When I was growing up we started Easter Vacation on Thursday. But it was not vacation. No, that actually started on Easter Monday. For the next three days it was church and more church. Mass on Holy Thursday was lots of incense and feet washing. Good Friday was dour, lots of purple, the saying of the Stations of the Cross. And Holy Saturday was lots of ‘Let us kneel’ and ‘Let us stand,’ and ‘Let us pray,’ [maybe not in that order] preparing was how I always thought of it.

Then one Easter, I must not have been paying attention, sometime in the 80’s, Holy Saturday went away, and I feel the loss. We knew the Good News was coming, but Holy Saturday was the final wrap-up. To appreciate. To think. To meditate. It was one more opportunity to look into the darkness, to see the despair, to know that at one time there was little hope for redemption or salvation. That there had been only waiting. But the waiting was almost over.

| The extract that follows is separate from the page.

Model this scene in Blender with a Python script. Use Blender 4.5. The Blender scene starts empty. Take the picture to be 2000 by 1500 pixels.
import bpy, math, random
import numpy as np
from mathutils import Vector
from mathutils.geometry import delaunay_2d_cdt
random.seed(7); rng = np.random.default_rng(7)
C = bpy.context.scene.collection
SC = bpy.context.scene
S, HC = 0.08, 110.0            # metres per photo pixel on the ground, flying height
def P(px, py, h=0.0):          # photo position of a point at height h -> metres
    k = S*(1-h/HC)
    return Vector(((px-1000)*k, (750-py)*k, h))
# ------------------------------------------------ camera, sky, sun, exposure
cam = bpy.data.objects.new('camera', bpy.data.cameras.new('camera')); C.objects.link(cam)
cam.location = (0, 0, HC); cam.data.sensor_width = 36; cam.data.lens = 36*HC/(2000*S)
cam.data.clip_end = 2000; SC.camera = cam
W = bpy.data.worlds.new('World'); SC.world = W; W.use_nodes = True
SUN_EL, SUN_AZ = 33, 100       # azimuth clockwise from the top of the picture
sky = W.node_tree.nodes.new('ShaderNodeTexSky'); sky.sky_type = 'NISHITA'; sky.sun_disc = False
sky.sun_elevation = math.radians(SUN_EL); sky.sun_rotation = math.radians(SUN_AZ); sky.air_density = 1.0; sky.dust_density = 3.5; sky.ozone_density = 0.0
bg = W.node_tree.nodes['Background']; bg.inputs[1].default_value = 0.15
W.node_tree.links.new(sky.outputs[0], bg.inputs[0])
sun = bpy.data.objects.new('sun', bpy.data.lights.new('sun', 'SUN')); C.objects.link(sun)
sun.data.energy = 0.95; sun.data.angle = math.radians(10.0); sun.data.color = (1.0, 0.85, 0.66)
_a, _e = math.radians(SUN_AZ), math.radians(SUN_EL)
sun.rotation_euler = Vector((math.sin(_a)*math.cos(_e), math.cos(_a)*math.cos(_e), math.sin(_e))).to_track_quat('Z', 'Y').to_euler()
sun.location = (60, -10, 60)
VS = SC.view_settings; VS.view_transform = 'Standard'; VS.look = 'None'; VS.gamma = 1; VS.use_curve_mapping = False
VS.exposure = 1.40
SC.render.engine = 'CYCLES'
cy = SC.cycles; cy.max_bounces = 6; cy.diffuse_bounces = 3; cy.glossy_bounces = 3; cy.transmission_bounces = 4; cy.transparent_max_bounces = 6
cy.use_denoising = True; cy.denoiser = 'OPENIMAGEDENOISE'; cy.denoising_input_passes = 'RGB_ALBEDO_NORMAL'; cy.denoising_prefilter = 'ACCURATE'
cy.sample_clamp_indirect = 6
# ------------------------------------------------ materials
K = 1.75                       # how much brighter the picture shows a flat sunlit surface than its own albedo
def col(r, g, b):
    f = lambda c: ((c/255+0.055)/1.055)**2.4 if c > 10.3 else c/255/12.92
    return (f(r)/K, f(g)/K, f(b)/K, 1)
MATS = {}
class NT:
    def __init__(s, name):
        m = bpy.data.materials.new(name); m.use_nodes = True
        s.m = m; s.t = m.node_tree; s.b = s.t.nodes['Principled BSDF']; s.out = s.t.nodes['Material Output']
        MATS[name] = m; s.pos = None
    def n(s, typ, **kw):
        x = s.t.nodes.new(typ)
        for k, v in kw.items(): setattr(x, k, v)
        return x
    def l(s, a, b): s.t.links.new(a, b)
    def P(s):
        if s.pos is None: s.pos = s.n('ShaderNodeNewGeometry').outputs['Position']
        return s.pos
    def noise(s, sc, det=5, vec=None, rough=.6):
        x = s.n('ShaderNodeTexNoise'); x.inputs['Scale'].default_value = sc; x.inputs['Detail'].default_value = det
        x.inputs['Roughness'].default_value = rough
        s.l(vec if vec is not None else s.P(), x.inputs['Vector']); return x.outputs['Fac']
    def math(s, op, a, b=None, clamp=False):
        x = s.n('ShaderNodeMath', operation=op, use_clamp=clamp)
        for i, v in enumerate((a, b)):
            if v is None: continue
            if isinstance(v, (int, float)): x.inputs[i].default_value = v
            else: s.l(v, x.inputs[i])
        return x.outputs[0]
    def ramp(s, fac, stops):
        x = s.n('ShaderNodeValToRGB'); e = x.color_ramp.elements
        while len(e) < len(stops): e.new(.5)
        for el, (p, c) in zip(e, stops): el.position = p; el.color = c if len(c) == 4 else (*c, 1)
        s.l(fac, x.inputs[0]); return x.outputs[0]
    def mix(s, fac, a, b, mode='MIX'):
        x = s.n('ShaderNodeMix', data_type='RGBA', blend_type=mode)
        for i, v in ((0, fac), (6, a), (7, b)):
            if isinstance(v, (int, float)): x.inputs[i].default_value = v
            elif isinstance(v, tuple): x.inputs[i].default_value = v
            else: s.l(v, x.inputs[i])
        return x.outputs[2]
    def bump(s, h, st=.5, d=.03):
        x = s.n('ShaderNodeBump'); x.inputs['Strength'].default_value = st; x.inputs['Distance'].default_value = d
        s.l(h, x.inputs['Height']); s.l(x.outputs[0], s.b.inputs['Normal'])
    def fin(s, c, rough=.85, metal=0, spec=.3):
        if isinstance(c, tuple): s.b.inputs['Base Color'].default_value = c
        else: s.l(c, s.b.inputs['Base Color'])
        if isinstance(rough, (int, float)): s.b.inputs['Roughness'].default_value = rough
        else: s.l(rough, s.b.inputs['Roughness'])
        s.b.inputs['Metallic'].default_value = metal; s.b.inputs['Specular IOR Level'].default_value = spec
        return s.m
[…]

Now, Saturday is the Easter Vigil. A long, long, event with the lighting of the first fire, the lighting of the Paschal candle, baptism and confirmation if we have RCIA candidates. Long. But there is no step in between the awfulness of Good Friday–to die on a cross, to hang suspended by nails in your hands and feet, to wait for that moment when the pain and suffering of the moment ends–to Easter. Christ dies and YAY, he is Risen.

When we were in Massachusetts, attending St. Edward the Confessor church, I joined the liturgy committee. A Ph.D in Theology from Boston College came once a week for three or four months and helped us to understand how the liturgy had evolved from the first Christians in the catacombs to the present time. Mostly it was of the Western civilization bent, before the mass was codified in the Roman Catholic church as we know it today. Although that changed with Vatican II and opening the windows–when some people wanted to open the doors too. To me, Vatican II was never about change but about letting both Catholics and non-Catholics learn about who we are, what we are. I came to understand it was big risk, but not as big as leaving the Church as an impenetrable monolith, feared and mysterious.

I think we took a big risk too, getting rid of Holy Saturday. The journey for the Jews and Christ’s followers was not an easy one–it was arduous, fraught with terror and fear, open to seeing the worst of mankind as those in authority tried to suppress this new faith.

Although my knees are not good, I do miss standing shoulder to shoulder with friends and family on a Saturday night, and Father intoning from the altar, ‘Let us kneel’ and ‘Let us stand,’ and ‘Let us pray.’ More than ever we should feel the need to kneel and pray as we too wait in hope for redemption and salvation.